Invariant submodels describing a propagation of the ultrasonic beams in a cubically nonlinear medium without dissipation after self-focusing

Abstract

Recently, for high-power ultrasonic beams, it was experimentally found that as a result of self-action, their self-focusing occurs. With self-focusing, a powerful ultrasonic beam is noticeably narrowed, has a nonlinear narrowing, and it is significantly amplified at the focus. A generalization of the three-dimensional Khokhlov–Zabolotskaya–Kuznetsov model in a cubic nonlinear medium in the presence of dissipation with a special nonlinearity coefficient describes the propagation of ultrasonic beams after self-focusing. This work is devoted to the study of submodels of this model without dissipation, which are invariant with respect to four-parameter subgroups of the main group of the equation of this model.
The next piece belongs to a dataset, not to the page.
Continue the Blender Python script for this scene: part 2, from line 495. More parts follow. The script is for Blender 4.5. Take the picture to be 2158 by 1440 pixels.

These submodels are defined by invariant solutions of rank 0 or 1, which describe one-dimensional, plane and axisymmetric ultrasonic beams. Solutions of rank 0 and some solutions of rank 1 are found explicitly. Some of them, at each fixed moment of time, contain a destroying element in the form of an ultrasonic needle or an ultrasonic knife, which at each fixed moment of time are localized in a limited domain, on the surface of which the acoustic pressure is zero. These submodels describe one-dimensional, plane, or axisymmetric ultrasonic beams. Finding other invariant solutions of rank 1 is reduced to solving nonlinear integral equations. These invariant solutions are used to study the propagation of ultrasonic beams after self-focusing, for which either the acoustic pressure and its gradient, or the acoustic pressure and the rate of its change are given at the initial moment of time at a fixed point. Under certain additional conditions, the existence and uniqueness of the solutions to boundary value problems describing these processes are established. This makes it possible to correctly carry out numerical calculations when studying these processes. The graphs of the pressure distribution obtained as a result of the numerical solution of these boundary value problems for some values of the parameters characterizing the indicated processes are presented. These graphs show that for these submodels in the ultrasonic beams a monotonic increase in acoustic pressure occurs over time.